Mais il ne s’agit pas seulement de diversité : la neurodivergence elle-même est aussi un super-pouvoir. Stefanie Heidrich, par exemple, réfléchit à la vitesse de l’éclair, relie les sujets les plus divers en quelques secondes et travaille de manière extrêmement concentrée lorsqu’une tâche la passionne. « De nombreuses personnes atteintes de TDAH ont également une courbe d’apprentissage très large », explique-t-elle. « Pour prendre une image, lorsque nous marchons sur un sentier forestier, nous apprenons également à reconnaître les pierres et les plantes qui s’y trouvent. En effet, nous prêtons attention à ce qui se passe autour de nous. »

Heidrich reste néanmoins une employée neurodivergente dans un monde du travail neurotypique : une porte dans son champ de vision est source de distraction. Elle ne sait pas trop quoi faire de la diplomatie et des formules de politesse. Même un minimum de planification lui est difficile. « Pendant de nombreuses années, j’ai essayé de m’adapter, de me cacher », dit-elle. « C’était très épuisant. Pour beaucoup de personnes concernées, le TDAH n’est pas un super-pouvoir, mais un fardeau. »

Accepter et comprendre la différence

Chez Swisscom, le thème de la neurodivergence est à l’ordre du jour depuis deux ans. Heidrich joue un rôle central dans ce domaine : elle est membre de la Neurodiversity Community qui a été mise sur pied. Celle-ci a initié ce que Swisscom doit faire pour les employé-e-s autistes ou qui ont un TDAH. « En fin de compte, ce n’est pas sorcier », souligne Heidrich. « Il s’agit d’accepter et de comprendre que quelqu’un est différent. »

Heidrich et Roxana Achermann, du service RH de Swisscom, s’accordent à dire que tout repose sur la sécurité psychologique. « Les collaboratrices et collaborateurs doivent savoir qu’ils ne subiront aucun préjudice s’ils parlent ouvertement de leur neurodivergence », explique Roxana Achermann, responsable talents et diversité, équité & inclusion chez Swisscom.

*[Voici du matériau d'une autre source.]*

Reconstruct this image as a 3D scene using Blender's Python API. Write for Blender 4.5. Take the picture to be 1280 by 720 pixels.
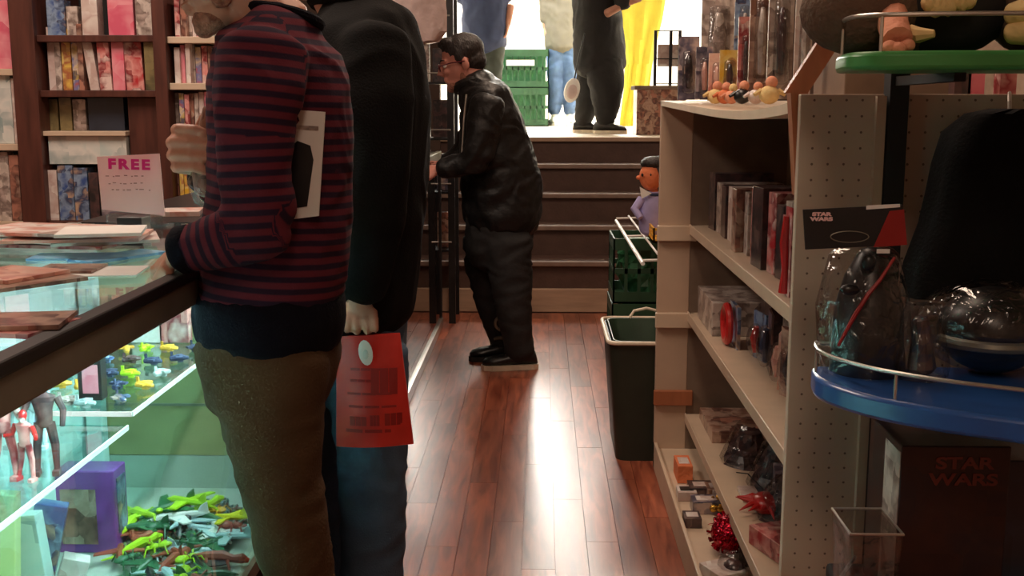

Cette certitude est essentielle pour pouvoir faire preuve de considération.

Swisscom a développé toute une série de mesures, parmi lesquelles des événements « Ask-me-Anything » au cours desquels les personnes concernées répondent aux questions de leurs collègues. Ou encore une formation en ligne sur la neurodivergence, qui sera bientôt mise en place. L’objectif est de favoriser la compréhension à l’échelle de l’entreprise et d’améliorer la collaboration.

En outre, Swisscom sensibilise ses cadres de manière ciblée. « Nos cadres connaissent mieux que quiconque leurs collaboratrices et collaborateurs et sont les mieux placés pour leur offrir un environnement de travail adapté », explique Achermann pour présenter la stratégie. Swisscom dispose d’un service spécialisé qui apporte un soutien supplémentaire.

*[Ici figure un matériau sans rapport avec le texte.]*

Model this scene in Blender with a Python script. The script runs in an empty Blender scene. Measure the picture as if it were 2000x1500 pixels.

Le mot magique : individuel

L’approche de Swisscom est donc très individuelle – le mot ad hoc en matière de neurodivergence. « Si vous connaissez une personne neurodivergente, vous ne connaissez qu’une seule personne neurodivergente », affirme Stefanie Heidrich. La raison : le TDAH et autres troubles similaires se situent tous sur un spectre. « Mais il ne faut pas imaginer ces spectres de manière linéaire », intervient Bettina Horber, spécialiste en neurodiversité. « C’est plutôt comme la table de mixage d’un DJ, qui dispose de différents réglages pour le volume, les basses ou les aigus. » Les personnes concernées ont donc toutes des besoins différents. Chez Swisscom, par exemple, un employé atteint d’autisme travaille dans un espace isolé, dispose d’un casque antibruit et rentre chez lui à 14 heures. Cela lui permet de limiter les interactions sociales, qu’il trouve épuisantes. Stefanie Heidrich, quant à elle, a surtout besoin d’espace et de confiance.

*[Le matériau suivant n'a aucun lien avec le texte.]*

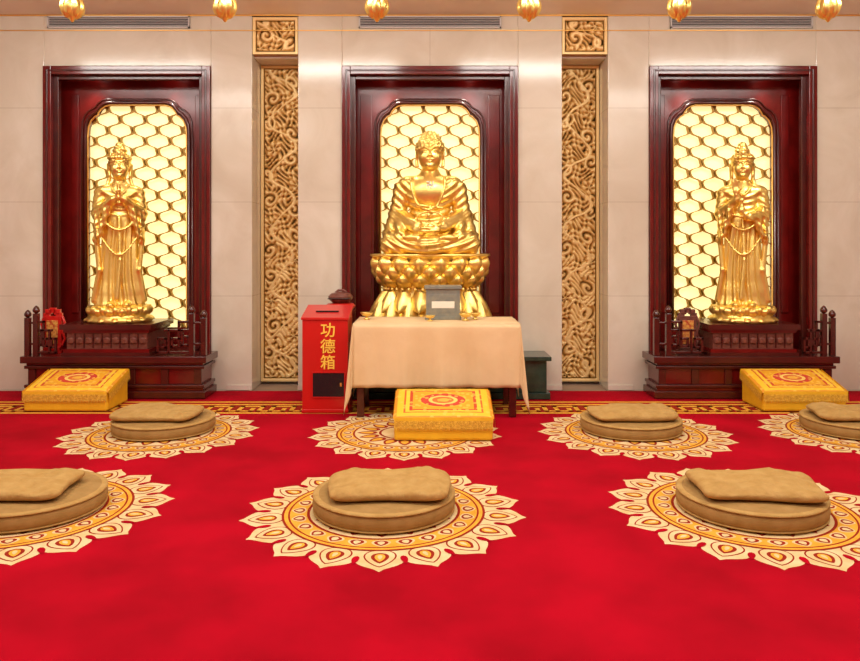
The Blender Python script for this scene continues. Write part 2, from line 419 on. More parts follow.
# ------------------------------------------------------------ ROOM
b=MB(); b.box(-6,6,-3,8.3,-.1,-.012); b.obj('floor',[M_floor])
cp=MB(); cp.box(-5.98,5.98,-2.98,7.39,-.012,-.005); carpet=cp.obj('red_carpet',[M_carpet])
w=MB()
YF=7.41; ZC=3.75
for s in (-1,1):
    def bx(x0,x1,y0,y1,z0,z1): w.box(min(s*x0,s*x1),max(s*x0,s*x1),y0,y1,z0,z1)
    bx(.88,1.32,YF,8.2,-.012,ZC); bx(1.78,2.19,YF,8.2,-.012,ZC); bx(3.86,6,YF,8.2,-.012,ZC)
    bx(2.19,3.86,YF,8.2,3.24,ZC); bx(1.32,1.78,7.86,8.2,-.012,ZC); bx(2.19,3.86,7.80,8.2,-.012,3.24)
    bx(1.32,1.78,7.50,7.86,3.34,ZC)
w.box(-.88,.88,YF,8.2,3.24,ZC); w.box(-.88,.88,7.80,8.2,-.012,3.24)
w.obj('wall_back',[M_marble],bevel=.006)
b=MB(); b.box(-6.2,-6,-3,8.2,-.1,ZC); b.obj('wall_left',[M_marble])
b=MB(); b.box(6,6.2,-3,8.2,-.1,ZC); b.obj('wall_right',[M_marble])
b=MB(); b.box(-6.2,6.2,-3.2,-3,-.1,ZC); b.obj('wall_front',[M_marble])
b=MB(); b.box(-6.2,6.2,-3.2,8.2,ZC,ZC+.15); b.obj('ceiling',[M_plaster])
b=MB(); b.box(-6,6,YF-.012,YF,ZC-.012,ZC); b.box(-6,6,YF-.010,YF,ZC-.160,ZC-.152); b.obj('trim_1',[M_goldtrim])
b=MB()
for x0,x1 in ((-1.32,-.88),(.88,1.32),(-2.03,-1.78),(1.78,2.03)):
    b.box(x0,x1,YF-.012,YF,0,.05)
b.obj('baseboard_back',[M_marble])

for xc in (-3.11,0,3.11):
    v=MB(); x0,x1=xc-.71,xc+.71; z0,z1=3.615,3.735; y=YF-.022
    v.box(x0,x1,y+.016,y+.02,z0,z1,1)
    v.box(x0,x1,y,y+.02,z0,z0+.014); v.box(x0,x1,y,y+.02,z1-.014,z1); v.box(x0,x0+.014,y,y+.02,z0,z1); v.box(x1-.014,x1,y,y+.02,z0,z1)
    for i in range(5): v.box(x0,x1,y+.006,y+.014,z0+.022+i*.018,z0+.027+i*.018)
    v.obj('air_vent',[M_vent,M_dark])

# ------------------------------------------------------------ carved panels
def relief(x,z,W,H,seed,cell=.36):
    r_=np.random.RandomState(seed)
    n=int(H/cell*2.6)+2
    xw=x+.02*np.sin(z*13+seed); zw=z+.02*np.sin(x*17+seed)
    best=np.full_like(x,9.); ph=np.zeros_like(x)
    for i in range(n):
        cx=W*(.22+.12*r_.rand())*(1 if i%2 else -1); cz=(i+.5)*H/n; sg=1 if r_.rand()>.5 else -1
        dx,dz=xw-cx,zw-cz; r=np.sqrt(dx*dx+dz*dz); an=np.arctan2(dz,dx)
        if i%3==0: p=np.cos(an*6+r*20*sg)*.8+np.cos(r*110)*.5
        else: p=np.sin(r*95-sg*an*1+i)
        m=r<best; best=np.where(m,r,best); ph=np.where(m,p,ph)
    vine=np.cos((xw-.28*W*np.sin(zw*2*math.pi/(cell*1.6)))*75)
    leaf=np.sin(xw*62+4*np.sin(zw*19+seed))*np.sin(zw*55+3*np.sin(xw*31))*1.3+.25*np.sin(xw*140+zw*90)
    k=np.clip((best-.065)/.03,0,1)
    R=(1-k)*ph+k*leaf
    R=np.maximum(R,np.where(np.abs(xw-.28*W*np.sin(zw*2*math.pi/(cell*1.6)))<.022,vine,-1))
    return np.clip(.55+.8*R,0,1)
def carved(name,x0,x1,z0,z1,y,seed,cell=.36,parent=None):
    h=.006; nx=int((x1-x0)/h); nz=int((z1-z0)/h)
    xs=np.linspace(x0,x1,nx); zs=np.linspace(z0,z1,nz); Xg,Zg=np.meshgrid(xs,zs)
    cx=(x0+x1)/2; R=relief(Xg-cx,Zg-z0,(x1-x0),z1-z0,seed,cell)
    e=np.minimum(np.minimum(Xg-x0,x1-Xg),np.minimum(Zg-z0,z1-Zg))
    R=np.where(e<.03,1.,np.where(e<.042,0,R))
    Yg=y-.024*R
    V=np.stack([Xg,Yg,Zg],-1).reshape(-1,3)
    F=[(j*nx+i,j*nx+i+1,(j+1)*nx+i+1,(j+1)*nx+i) for j in range(nz-1) for i in range(nx-1)]
    mb=MB(); mb.add(V,F,0,True)
    mb.box(x0,x1,y,y+.05,z0,z1,0)
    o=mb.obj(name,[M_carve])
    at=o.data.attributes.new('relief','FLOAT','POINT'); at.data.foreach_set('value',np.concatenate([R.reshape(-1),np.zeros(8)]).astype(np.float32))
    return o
for s in (-1,1):
    x0,x1=(1.325,1.775) if s>0 else (-1.775,-1.325)
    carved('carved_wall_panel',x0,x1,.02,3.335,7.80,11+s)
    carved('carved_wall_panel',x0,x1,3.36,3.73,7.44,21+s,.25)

# ------------------------------------------------------------ niches
def outline():
    h=.505; R=[(h,.60),(h,2.58),(.498,2.66),(.472,2.73),(.43,2.775),(.405,2.785),(.395,2.815),(.37,2.85),(.33,2.878),(.28,2.89)]
    return R+[(-x,z) for x,z in reversed(R)]
OUT=outline()
def niche(xc,hw):
    E=empty('shrine_niche',(xc,0,0)); zb=.405 if xc==0 else 0
    f=MB()
    for s in (-1,1):
        def bx(a,c,y0,y1,z0,z1,mi=0): f.box(min(s*a,s*c),max(s*a,s*c),y0,y1,z0,z1,mi)
        bx(hw-.085,hw-.002,YF-.035,YF+.03,zb,3.235,0); bx(hw-.055,hw-.035,YF-.045,YF-.03,zb,3.2,1)
        bx(hw-.13,hw-.002,YF+.03,YF+.09,zb,3.235,1); bx(hw-.03,hw-.002,YF+.09,7.66,zb,3.235,0)
        bx(.60,hw-.16,7.645,7.66,.75,3.0,0)
    f.box(-hw+.085,hw-.085,YF-.035,YF+.03,3.15,3.235,0); f.box(-hw+.055,hw-.055,YF-.045,YF-.03,3.18,3.2,1)
    f.box(-hw+.13,hw-.13,YF+.03,YF+.09,3.11,3.235,1); f.box(-hw+.03,hw-.03,YF+.09,7.66,3.205,3.235,0)
    f.obj('frame',[M_wood,M_wood2],E,bevel=.006)
    cu=bpy.data.curves.new('c','CURVE'); cu.dimensions='2D'; cu.fill_mode='BOTH'; cu.extrude=.02
    for pts in ([(-hw+.02,zb),(hw-.02,zb),(hw-.02,3.22),(-hw+.02,3.22)],OUT):
        sp=cu.splines.new('POLY'); sp.points.add(len(pts)-1)
        for i,p in enumerate(pts): sp.points[i].co=(p[0],p[1],0,1)
        sp.use_cyclic_u=True
    co=bpy.data.objects.new('c',cu); scene.collection.objects.link(co); bpy.context.view_layer.update()
    me=bpy.data.meshes.new_from_object(co.evaluated_get(bpy.context.evaluated_depsgraph_get()))
    bpy.data.objects.remove(co); me.materials.clear(); me.materials.append(M_wood)
    bo=bpy.data.objects.new('back_board',me); scene.collection.objects.link(bo); bo.rotation_euler=(math.pi/2,0,0); bo.location=(0,7.68,0); bo.parent=E
    mo=MB()
    for off,r,mi in ((.03,.020,0),(.005,.008,1),(.065,.010,0)):
        pts=[]
        for x,z in OUT:
            pts.append((x+off*(1 if x>0 else -1)*(1 if z<2.8 else .5),7.655,z+(off if z>2.6 else 0)))
        mo.tube(pts,r,8,mi)
    mo.obj('opening_moulding',[M_wood2,M_goldtrim],E)
    la=MB(); wsp=.130; Lz=.225; A=wsp/2
    for i in range(-5,6):
        ph=math.pi*(i%2); P=[[],[],[],[]]
        z=.55
        while z<2.95:
            t=2*math.pi*z/Lz+ph; x=i*wsp+A*math.tanh(2.0*math.sin(t))*.92+.007*math.sin(2*math.pi*z/Lz*2+.6)
            for k,(dx,y) in enumerate(((-.013,7.70),(.013,7.70),(.013,7.73),(-.013,7.73))): P[k].append((x+dx,y,z))
            z+=Lz/24
        la.grid([P[0],P[1],P[2],P[3],P[0]],0,False)
    la.obj('lattice_screen',[M_lattice],E)
    lp=MB(); lp.box(-hw+.05,hw-.05,7.76,7.78,.42,3.1); lp.obj('backlight_panel',[M_light],E)
    dl=MB()
    for s in (-1,1): dl.lathe([(.03,0),(.03,.012)],16,(s*.42,7.57,3.192),mi=0)
    dl.obj('downlights',[M_bulb],E)
    for s in (-1,1):
        ld=bpy.data.lights.new('niche_spot','SPOT'); ld.energy=14; ld.color=(1,.92,.78); ld.spot_size=math.radians(95); ld.spot_blend=.7; ld.shadow_soft_size=.03
        lo=bpy.data.objects.new('niche_spot',ld); scene.collection.objects.link(lo); lo.location=(s*.42,7.55,3.18); lo.rotation_euler=(math.radians(-8),0,0); lo.parent=E
    return E
niche(-3.025,.835); niche(0,.88); niche(3.025,.835)

# ------------------------------------------------------------ central altar
p=MB()
p.box(-1.13,1.13,6.95,7.36,0,.06); p.box(-1.10,1.10,6.98,7.34,.06,.36); p.box(-1.14,1.14,6.94,7.36,.36,.40)
p.box(-.78,.78,7.36,7.62,0,.40)
p.obj('altar_plinth',[M_green],bevel=.006)

th=MB(); cx,cy=.0,7.285
T0=.40
th.lathe([(.56,0),(.56,.08),(.52,.10),(.52,.18),(.57,.20),(.58,.26)],48,(0,0,T0),1.15,.58)
th.lathe([(.52,.26),(.51,.36),(.46,.46),(.40,.54),(.38,.60),(.38,.64),(.40,.68),(.44,.76),(.475,.88),(.50,.93),(.52,.935),(.530,.945),(.525,.962),(.49,.965)],64,(0,0,T0),1.12,.56)
petals(th,16,.52,.26,T0+.50,.24,.235,.05,.07,-1,0,curl=.30)
petals(th,16,.46,.235,T0+.60,.20,.20,.06,.07,-1,.5,curl=.30)
petals(th,16,.43,.220,T0+.63,.14,.19,.085,.02,1,.5,curl=.30)
petals(th,16,.475,.250,T0+.69,.16,.21,.075,.02,1,0,curl=.30)
petals(th,16,.515,.280,T0+.77,.165,.225,.055,.0,1,.5,curl=.30)
for i in range(40):
    a=2*math.pi*i/40; th.lathe([(.003,-.02),(.016,-.012),(.02,0),(.016,.012),(.003,.02)],8,(.400*1.12*math.cos(a),.40*.60*math.sin(a),T0+.622))
th.obj('lotus_throne',[M_gold],None,(cx,cy,0))
bm_=buddha(); bm_.obj('seated_buddha_statue',[M_gold,M_white],None,(0,7.30,T0+.965))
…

Outre les mesures individuelles, Swisscom mise sur des mesures générales : des postes de travail calmes et des possibilités d’arriver en dehors des heures de pointe afin de réduire les stimuli durant le trajet. « Nous y parvenons grâce à des règles généreuses en matière de télétravail et des horaires de travail flexibles, que Swisscom applique de toute façon », explique Achermann. En outre, l’entreprise installe progressivement dans tous ses bureaux des zones de repos supplémentaires, des cloisons insonorisées et des sources lumineuses réglables. « C’est également très important pour moi en tant que collaboratrice neurotypique », déclare Achermann. Elle souligne ainsi clairement que si les collaboratrices et collaborateurs neurodivergents se sentent bien, ce sera le cas pour beaucoup d’autres.

Personnel atteint de TDAH ou d’autisme : que font les CFF, la Poste et l’administration publique ?

transfair s’engage en faveur de l’égalité des chances et de la satisfaction du personnel dans le service public. Nous saluons donc vivement l’initiative de Swisscom. Malheureusement, la plupart des autres employeurs sont nettement moins avancés : les CFF sont la seule autre grande entreprise de service public à s’adresser spécifiquement au personnel neurodivergent par le biais d’une communauté qui encourage les échanges avec les personnes concernées et fournit des informations. Elle sensibilise également ses cadres et organise des formations sur les préjugés inconscients. La Poste et l’administration publique ont certes mis en place divers projets d’inclusion, mais elles ne disposent actuellement d’aucun programme ciblé pour les personnes neurodivergentes. transfair serait favorable à ce que des progrès soient réalisés dans ce domaine.